- _Work instructions_
Copy out every line that contains "part".

- _Data records_

- - - - -

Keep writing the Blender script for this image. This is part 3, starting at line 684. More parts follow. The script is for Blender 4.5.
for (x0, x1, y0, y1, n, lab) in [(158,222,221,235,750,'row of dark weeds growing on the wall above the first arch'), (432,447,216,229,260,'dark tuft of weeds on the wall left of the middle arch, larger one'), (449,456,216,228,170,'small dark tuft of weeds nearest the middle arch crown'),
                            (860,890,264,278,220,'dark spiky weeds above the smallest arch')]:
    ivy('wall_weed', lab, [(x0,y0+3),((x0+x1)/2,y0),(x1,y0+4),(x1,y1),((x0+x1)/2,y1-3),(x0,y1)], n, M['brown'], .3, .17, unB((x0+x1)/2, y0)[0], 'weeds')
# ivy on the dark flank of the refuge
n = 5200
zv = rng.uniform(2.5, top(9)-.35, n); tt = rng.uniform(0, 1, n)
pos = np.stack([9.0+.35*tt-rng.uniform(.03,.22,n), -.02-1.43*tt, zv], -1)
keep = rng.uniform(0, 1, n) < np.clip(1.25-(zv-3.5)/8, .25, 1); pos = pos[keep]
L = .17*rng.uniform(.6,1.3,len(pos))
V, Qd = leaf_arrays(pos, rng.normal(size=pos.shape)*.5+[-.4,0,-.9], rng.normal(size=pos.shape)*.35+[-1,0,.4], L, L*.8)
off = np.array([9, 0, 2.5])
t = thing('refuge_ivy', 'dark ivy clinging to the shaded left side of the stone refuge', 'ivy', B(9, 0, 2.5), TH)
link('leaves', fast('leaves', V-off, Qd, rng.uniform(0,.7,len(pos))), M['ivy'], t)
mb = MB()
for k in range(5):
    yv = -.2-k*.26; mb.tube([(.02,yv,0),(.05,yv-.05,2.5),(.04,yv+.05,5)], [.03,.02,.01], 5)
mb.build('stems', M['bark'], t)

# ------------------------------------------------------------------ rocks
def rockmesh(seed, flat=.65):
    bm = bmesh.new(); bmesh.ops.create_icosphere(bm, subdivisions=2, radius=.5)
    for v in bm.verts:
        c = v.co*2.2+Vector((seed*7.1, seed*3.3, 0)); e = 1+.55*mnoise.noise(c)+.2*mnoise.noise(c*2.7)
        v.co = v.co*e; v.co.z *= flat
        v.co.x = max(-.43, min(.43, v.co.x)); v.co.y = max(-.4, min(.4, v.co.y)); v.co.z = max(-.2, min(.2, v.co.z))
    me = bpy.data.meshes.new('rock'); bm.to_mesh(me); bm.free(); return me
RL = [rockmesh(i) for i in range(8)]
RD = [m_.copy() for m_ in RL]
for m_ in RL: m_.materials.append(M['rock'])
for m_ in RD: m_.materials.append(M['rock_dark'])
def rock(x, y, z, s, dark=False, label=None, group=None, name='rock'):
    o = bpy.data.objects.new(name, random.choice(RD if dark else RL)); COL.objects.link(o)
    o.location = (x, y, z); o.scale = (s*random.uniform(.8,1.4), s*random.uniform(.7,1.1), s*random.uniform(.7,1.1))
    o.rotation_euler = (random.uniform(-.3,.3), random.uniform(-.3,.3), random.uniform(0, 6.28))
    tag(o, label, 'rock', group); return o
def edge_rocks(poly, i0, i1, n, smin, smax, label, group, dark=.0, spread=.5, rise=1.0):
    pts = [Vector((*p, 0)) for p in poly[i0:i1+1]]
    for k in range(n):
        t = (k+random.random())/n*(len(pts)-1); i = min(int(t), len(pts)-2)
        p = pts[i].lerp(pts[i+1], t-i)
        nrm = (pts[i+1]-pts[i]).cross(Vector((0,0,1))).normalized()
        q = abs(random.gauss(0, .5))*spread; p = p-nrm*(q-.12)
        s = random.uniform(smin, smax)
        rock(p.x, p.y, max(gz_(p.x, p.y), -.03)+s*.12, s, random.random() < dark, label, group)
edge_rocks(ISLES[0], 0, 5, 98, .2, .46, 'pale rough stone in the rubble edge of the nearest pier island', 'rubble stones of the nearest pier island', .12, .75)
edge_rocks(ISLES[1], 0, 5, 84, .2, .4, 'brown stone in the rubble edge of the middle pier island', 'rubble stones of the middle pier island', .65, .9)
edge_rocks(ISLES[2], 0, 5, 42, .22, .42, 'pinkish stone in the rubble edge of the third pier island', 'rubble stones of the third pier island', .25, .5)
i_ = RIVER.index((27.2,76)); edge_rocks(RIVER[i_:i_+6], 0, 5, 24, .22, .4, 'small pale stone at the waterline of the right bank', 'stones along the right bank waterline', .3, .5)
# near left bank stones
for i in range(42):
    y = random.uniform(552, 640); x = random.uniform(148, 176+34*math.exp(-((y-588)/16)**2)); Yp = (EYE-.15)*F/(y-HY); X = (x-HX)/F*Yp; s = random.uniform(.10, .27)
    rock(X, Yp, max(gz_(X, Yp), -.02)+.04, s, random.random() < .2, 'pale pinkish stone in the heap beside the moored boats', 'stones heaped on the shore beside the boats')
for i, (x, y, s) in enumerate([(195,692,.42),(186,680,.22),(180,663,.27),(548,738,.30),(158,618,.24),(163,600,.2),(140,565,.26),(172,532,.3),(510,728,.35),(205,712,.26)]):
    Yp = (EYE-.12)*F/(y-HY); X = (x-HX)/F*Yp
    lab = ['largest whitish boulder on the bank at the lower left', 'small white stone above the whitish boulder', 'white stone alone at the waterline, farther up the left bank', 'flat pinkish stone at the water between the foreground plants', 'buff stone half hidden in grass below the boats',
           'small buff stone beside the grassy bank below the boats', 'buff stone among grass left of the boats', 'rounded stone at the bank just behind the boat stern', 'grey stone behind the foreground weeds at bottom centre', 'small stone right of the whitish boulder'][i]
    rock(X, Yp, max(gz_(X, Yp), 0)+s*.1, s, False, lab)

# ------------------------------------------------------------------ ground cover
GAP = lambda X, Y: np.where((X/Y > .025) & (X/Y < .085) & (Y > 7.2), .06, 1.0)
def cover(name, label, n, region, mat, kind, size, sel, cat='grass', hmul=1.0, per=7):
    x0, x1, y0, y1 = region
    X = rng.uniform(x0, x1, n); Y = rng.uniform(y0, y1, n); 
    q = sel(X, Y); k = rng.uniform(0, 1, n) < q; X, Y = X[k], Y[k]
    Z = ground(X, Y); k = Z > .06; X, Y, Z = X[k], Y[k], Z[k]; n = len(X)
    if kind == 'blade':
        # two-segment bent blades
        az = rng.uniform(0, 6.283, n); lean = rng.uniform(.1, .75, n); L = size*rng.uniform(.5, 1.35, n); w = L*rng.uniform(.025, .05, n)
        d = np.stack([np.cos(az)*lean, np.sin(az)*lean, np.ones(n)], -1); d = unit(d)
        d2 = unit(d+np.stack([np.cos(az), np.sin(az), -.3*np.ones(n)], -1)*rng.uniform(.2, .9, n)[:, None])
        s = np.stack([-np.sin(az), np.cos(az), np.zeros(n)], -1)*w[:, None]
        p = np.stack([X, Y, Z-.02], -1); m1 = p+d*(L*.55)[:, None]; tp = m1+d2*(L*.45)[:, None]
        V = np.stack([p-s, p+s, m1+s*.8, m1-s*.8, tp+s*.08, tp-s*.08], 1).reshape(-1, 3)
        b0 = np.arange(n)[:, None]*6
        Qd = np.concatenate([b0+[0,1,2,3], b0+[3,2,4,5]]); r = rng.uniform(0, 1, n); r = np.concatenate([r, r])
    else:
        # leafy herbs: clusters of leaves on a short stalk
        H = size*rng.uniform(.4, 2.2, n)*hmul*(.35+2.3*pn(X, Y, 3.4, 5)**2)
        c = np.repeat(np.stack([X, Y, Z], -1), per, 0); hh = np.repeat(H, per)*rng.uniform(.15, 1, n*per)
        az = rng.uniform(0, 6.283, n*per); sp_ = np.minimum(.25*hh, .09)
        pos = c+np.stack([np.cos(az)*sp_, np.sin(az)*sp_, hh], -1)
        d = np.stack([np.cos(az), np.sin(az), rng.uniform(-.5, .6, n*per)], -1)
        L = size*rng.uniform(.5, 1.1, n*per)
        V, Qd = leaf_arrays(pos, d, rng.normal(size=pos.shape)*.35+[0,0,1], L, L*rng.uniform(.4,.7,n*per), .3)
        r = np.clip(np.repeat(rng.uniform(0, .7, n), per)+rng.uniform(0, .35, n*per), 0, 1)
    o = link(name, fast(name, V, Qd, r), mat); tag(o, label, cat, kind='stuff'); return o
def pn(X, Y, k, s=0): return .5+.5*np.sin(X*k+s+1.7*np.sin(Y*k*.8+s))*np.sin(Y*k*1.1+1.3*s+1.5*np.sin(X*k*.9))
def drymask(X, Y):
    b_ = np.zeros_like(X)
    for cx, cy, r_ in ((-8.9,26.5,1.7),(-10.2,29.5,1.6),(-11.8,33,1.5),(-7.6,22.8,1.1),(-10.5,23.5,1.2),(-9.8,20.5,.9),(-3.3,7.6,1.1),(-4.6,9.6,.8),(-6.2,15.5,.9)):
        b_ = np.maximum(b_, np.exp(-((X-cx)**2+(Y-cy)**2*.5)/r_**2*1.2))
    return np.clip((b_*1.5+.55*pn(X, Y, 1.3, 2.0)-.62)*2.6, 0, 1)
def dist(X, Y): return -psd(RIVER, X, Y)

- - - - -

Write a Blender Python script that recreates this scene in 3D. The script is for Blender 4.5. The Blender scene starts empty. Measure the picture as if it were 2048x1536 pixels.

- - - - -

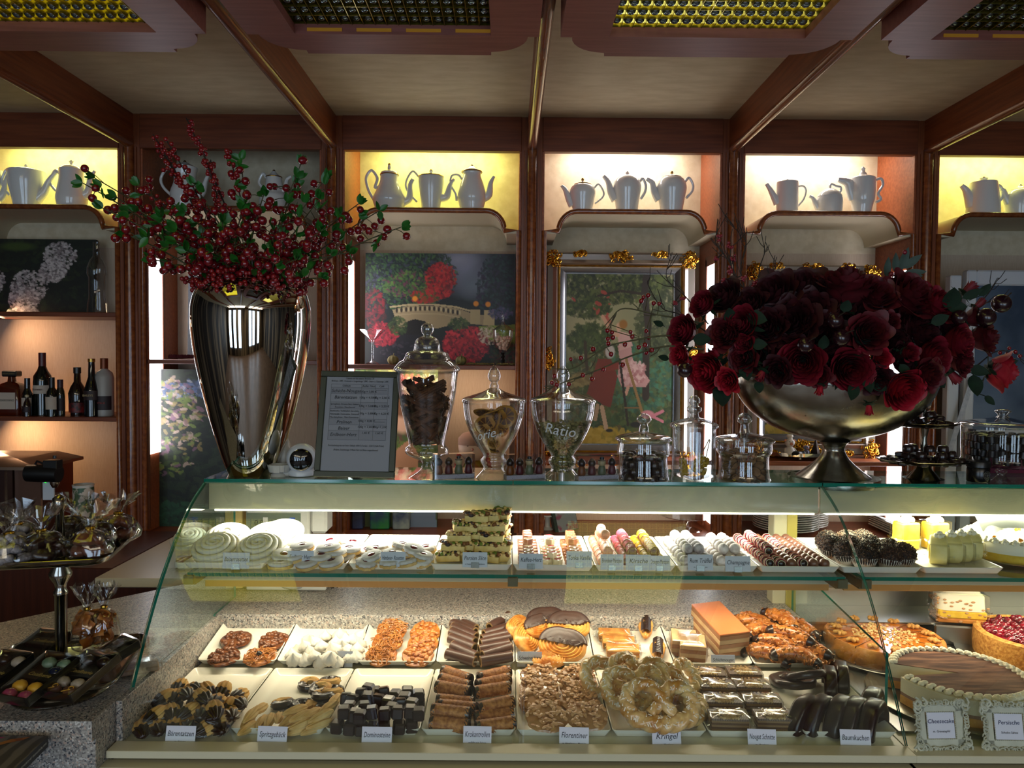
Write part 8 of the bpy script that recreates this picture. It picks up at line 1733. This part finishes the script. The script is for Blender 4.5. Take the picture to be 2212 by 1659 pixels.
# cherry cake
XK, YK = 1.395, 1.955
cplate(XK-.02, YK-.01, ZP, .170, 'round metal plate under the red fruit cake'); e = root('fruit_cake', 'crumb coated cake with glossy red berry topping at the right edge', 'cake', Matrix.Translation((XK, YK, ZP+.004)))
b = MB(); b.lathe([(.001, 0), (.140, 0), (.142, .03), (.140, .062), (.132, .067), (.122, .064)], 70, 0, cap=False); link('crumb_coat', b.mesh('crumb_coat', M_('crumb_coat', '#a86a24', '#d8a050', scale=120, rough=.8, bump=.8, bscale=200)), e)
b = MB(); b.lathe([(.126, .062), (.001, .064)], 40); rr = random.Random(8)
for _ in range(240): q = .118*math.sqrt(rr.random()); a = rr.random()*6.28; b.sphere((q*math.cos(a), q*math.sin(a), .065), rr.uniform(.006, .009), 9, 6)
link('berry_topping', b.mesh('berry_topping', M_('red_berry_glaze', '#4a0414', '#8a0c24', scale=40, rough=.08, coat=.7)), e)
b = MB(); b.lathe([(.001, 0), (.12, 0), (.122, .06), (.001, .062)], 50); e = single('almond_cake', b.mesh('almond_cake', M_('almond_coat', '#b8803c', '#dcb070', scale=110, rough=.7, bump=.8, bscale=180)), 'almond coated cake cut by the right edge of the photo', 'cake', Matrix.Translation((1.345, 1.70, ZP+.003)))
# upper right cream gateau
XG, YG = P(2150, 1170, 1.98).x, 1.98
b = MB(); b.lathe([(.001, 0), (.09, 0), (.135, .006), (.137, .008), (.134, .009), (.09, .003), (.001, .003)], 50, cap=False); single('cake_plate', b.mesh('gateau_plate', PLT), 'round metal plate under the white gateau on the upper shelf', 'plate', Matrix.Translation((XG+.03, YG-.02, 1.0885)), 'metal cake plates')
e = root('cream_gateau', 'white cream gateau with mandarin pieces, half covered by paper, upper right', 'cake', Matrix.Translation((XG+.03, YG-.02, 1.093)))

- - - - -

- _Response_
Keep writing the Blender script for this image. This is part 3, starting at line 684. More parts follow. The script is for Blender 4.5.
Write part 8 of the bpy script that recreates this picture. It picks up at line 1733. This part finishes the script. The script is for Blender 4.5. Take the picture to be 2212 by 1659 pixels.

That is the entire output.